Gabriel Bonis
Insatisfeito com a baixa representatividade em organismos financeiros internacionais, o ministro da Fazenda, Guido Mantega, afirmou na reunião dos chefes de finanças do G20 no sábado 24, na Cidade do México, que o BRIC (grupo composto por Brasil, Rússia, Índia e China) só vai contribuir com um nova ajuda à Europa caso o Fundo Monetário Internacional (FMI) realize a reforma em suas cotas para aumentar o poder dos emergentes no órgão.
Há tempos os emergentes pressionam por mais influência nas agências e entidades financeiras, sem grande sucesso. Por isso, a revista econômica norteamericana Bloombergaponta que, em paralelo ao evento no México, os representantes do BRIC discutiriam um novo caminho: a criação de um banco multilateral a ser mantido apenas por países em desenvolvimento para financiar projetos nestas regiões.
A medida, apresentada pela Índia, ainda está em fase de inicial de discussão, mas circula entre o grupo e vai ser debatida de forma mais específica na reunião dos BRIC em março, diz a publicação.
A inciativa é bem vista por Amir Khair, ex-secretário de Finanças em São Paulo e especialista em contas públicas. Segundo ele, a eventual criação do banco do BRIC pode ter um forte apelo político. “É uma forma de união dos emergentes, que possuem enorme força neste contexto internacional em que FMI e Banco Mundial servem apenas para financiar os desenvolvidos.”
Júlio Sérgio Gomes de Almeida, doutor em economia e consultor do Instituto de Estudos para o Desenvolvimento Industrial (IEDI), destaca que a ação seria um instrumento de promoção de investimentos e exportações entre os emergentes. “As agências existentes cumprem esse papel, mas possuem uma orientação de gestão mais dirida pelos países desenvolvidos.”
O banco dos BRIC seria, neste contexto, um instrumento para os emergentes evidenciarem ainda mais sua força, uma vez que as tentativas de conquistar espaço no FMI e Banco Mundial para eliminar as nomeações de um europeu e um americano para a presidir as entidades, respectivamente, não foram bem sucedidas.

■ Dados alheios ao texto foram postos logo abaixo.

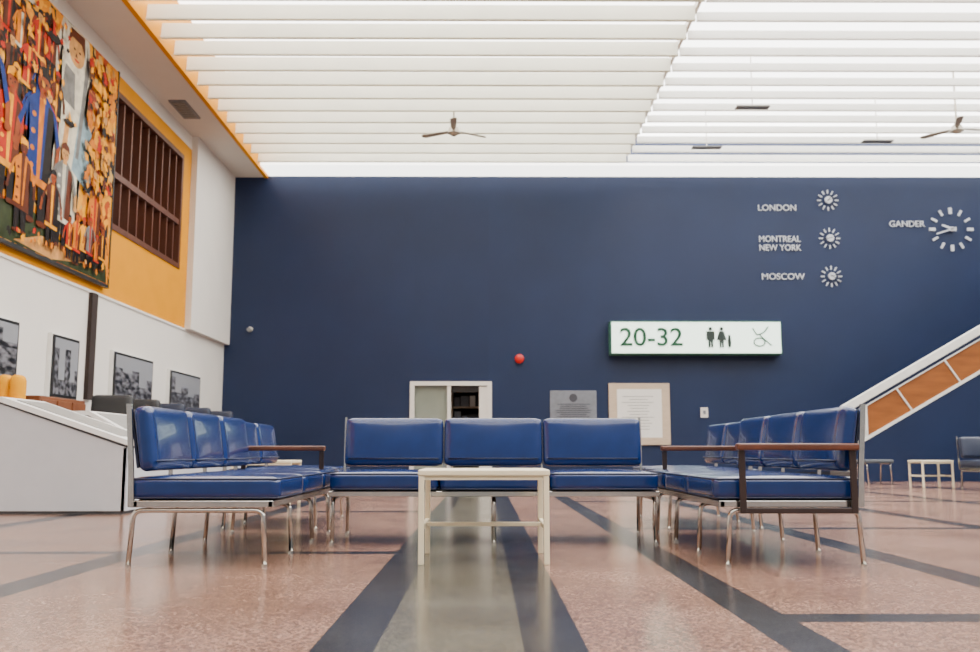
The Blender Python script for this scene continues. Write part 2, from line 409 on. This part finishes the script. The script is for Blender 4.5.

“Há um déficit de representatividade destes países nos organismos internacionais. É natural que desejem aumentar sua influência, porque até agora quase não houve avanços”, ressalta o consultor.
Em 2011, após a renúncia de Dominique Strauss-Kahn, os emergentes não conseguiram se unir ao redor de uma candidatura própria para a direção do FMI, que acabou entregue à francesa Christine Lagarde. O mesmo pode ocorrer em junho, quando Robert Zoellick deixará o comando do Banco Mundial.
De acordo com Khair, os europeus possuem mais cotas de participação no FMI do que sua atual importância econômica, uma manutenção irreal de influência que frustra os emergentes. “Caso todos os BRIC invistam neste banco (juntos, eles possuem mais de 4 trilhões de dólares em reservas), seria um volume de recursos expressivo para se aplicar em projetos de países em desenvolvimento, que teriam mais chances de sucesso e retorno.”
Uma afirmação lógica, pois, segundo dados do próprio FMI, os países do BRIC devem crescer juntos 24% em 2012, enquanto os EUA têm estimativa de 1,8% de avanço do PIB e os 17 países da Zona do Euro vão encolher 0,5% ao todo.
A criação do banco, que entrou em pauta porque os organismos existentes não têm conseguido (ou mostrado vontade suficiente) de financiar as nações em desenvolvimento de forma efetiva, poderia dinamizar os recursos para os emergentes. “Estados Unidos e Europa ainda tentam superar a crise e o retorno dos investimentos em países em desenvolvimento é garantido, além de haver um grande mercado consumidor”, destaca Khair.
Esse número atraente de compradores é um dos atrativos para a criação do banco, que pode ampliar os mercados de exportação destes países, além de ser um benefício adicional conferido aos emergentes menos desenvolvidos, aponta Almeida. “Esse instrumento atende aos interesses dos emergentes com maior poder, mas também potencializa o desenvolvimento e investimentos nas demais nações emergentes.”
Para o ex-secretário de Finanças em São Paulo, o banco permitiria desenvolver políticas específicas a países africanos com empréstimos a condições mais favoráveis, algo pouco provável no FMI ou BM. “Esses lugares podem dar retorno, precisam apenas de uma ajuda.”
A fim de atender essa demanda, a entidade deveria ter um perfil semelhante ao do BM, financiando projetos de desenvolvimento, defende o consultor do IEDI. “A instituição não pode ter preferência de países ou privilegiar interesses dos emergentes de maior força para evitar disputas de poder.”
“Os emergentes, principalmente os BRICs são credores agora. Nada mais justo que usem seu dinheiro para o desenvolvimento próprio”, afirma Khair.